I’ve really enjoyed whipping around the Island in a cherry red pick up truck listening to Selena Gomez. The ride is courtesy of FIA. Everyone on the island knows that if you’re in a red pick up, you are with Shorefast, and if you are in a white SUV, you are with the Inn. Steffen spotted me in Deep Bay before we even met, and followed me for a minute in his lemon-coloured FIAT. I wonder if he will make friends with the banana-yellow Hummer sitting on Brown’s Point Road.
Steffen is pals with Winston, and I have invited myself along to their next fishing trip. Hannah is also on standby for a future fishing expedition with Winston. His name has come up the most of anyone on Fogo. By day, Winston and Linda Osmond run the Herring Cove Art Gallery and Studio in Shoal Bay, which sits at the end of the dirt road near Foodland. According to Steffen, the produce is far superior in Winston and Linda’s garden. Winston never showed me his vegetable garden on the day we met, but he did talk up his wife’s squash pickles. I ate half a jar with buttered toast for breakfast this morning. Painting local scenery from memory, Winston seemed disappointed when I asked him if he painted any dogs. He knows what a fish looks like, so he paints those.

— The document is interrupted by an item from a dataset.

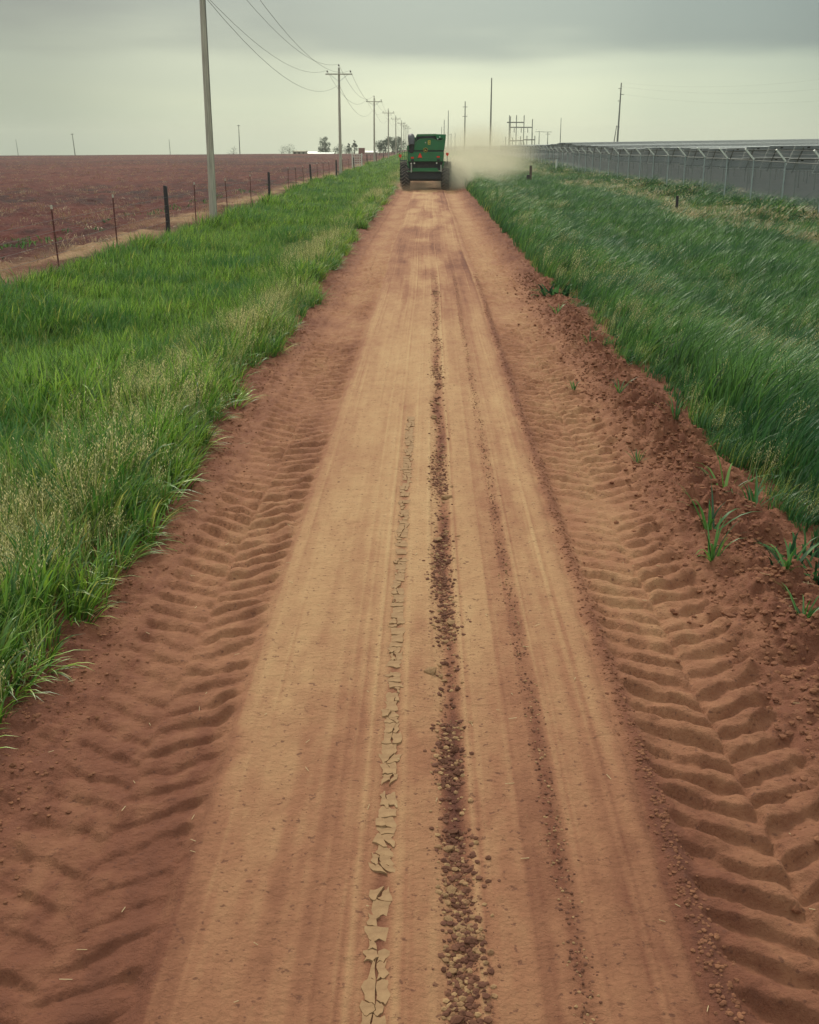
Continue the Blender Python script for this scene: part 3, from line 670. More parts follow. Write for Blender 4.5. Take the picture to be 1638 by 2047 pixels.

A painter for about as long if not longer than he was a fisherman, Winston knows what he likes to do, and he’s gone all in with his gallery and studio. In the past he’s left for Alberta and the Yukon, but he always comes back. Most Newfoundlanders do. He knows the land and the sea tie him here. When you leave and come back, he says with his arms wide open, you head straight out to the ocean like greeting an old friend.